Simon Data ESP Migration FAQ
How long does a Simon Data ESP migration take?
The timeline depends on list size, number of active workflows, template complexity, data quality, and integration count. Litmus reports that lean migrations with a dedicated team can be completed in six to eight weeks. Enterprise or multi-brand programs with complex automation and reporting requirements typically take three to six months.
Will deliverability drop during migration?
Some temporary fluctuation is normal when warming new IPs or infrastructure. The goal is to limit it through phased warming, suppression data migration, and authentication setup before any sends. Brands that skip IP warming or fail to migrate suppression lists see the worst drops. Follow the deliverability checklist in this guide to protect inbox placement.
Can my previous ESP run in parallel with Simon?
Yes, and running in parallel is the recommended approach for most enterprise migrations. A typical parallel period is four to eight weeks. The critical requirement is bidirectional suppression syncing: if someone unsubscribes through either platform, both systems must respect it immediately. Plan for the additional licensing cost of running two platforms simultaneously.
What’s the minimum data required for go-live?

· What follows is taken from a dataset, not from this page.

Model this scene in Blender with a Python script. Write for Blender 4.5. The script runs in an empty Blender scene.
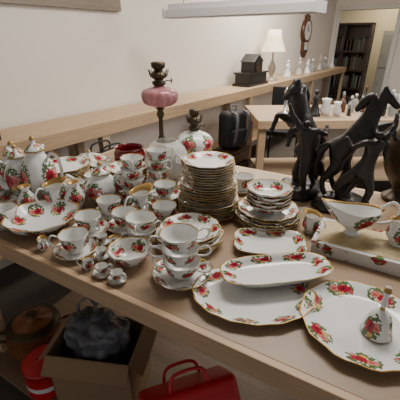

You need contact records with email addresses and consent status. Also include suppression data like unsubscribes, hard bounces, and complaints. You also need the event data that triggers your key automations, such as placed orders, abandoned carts, and abandoned checkouts. Segment definitions and historical engagement data, like opens and clicks, are key for quality targeting. They can be added later if necessary.
How do you validate attribution after migration?
Run a parity test. Pick three high-volume flows and define expected output fields. Then run test sends and compare warehouse tables between old and new systems. Pay close attention to conversion attribution windows, UTM parameter consistency, and revenue roll-up logic. Discrepancies in any of these will make post-migration performance comparisons unreliable.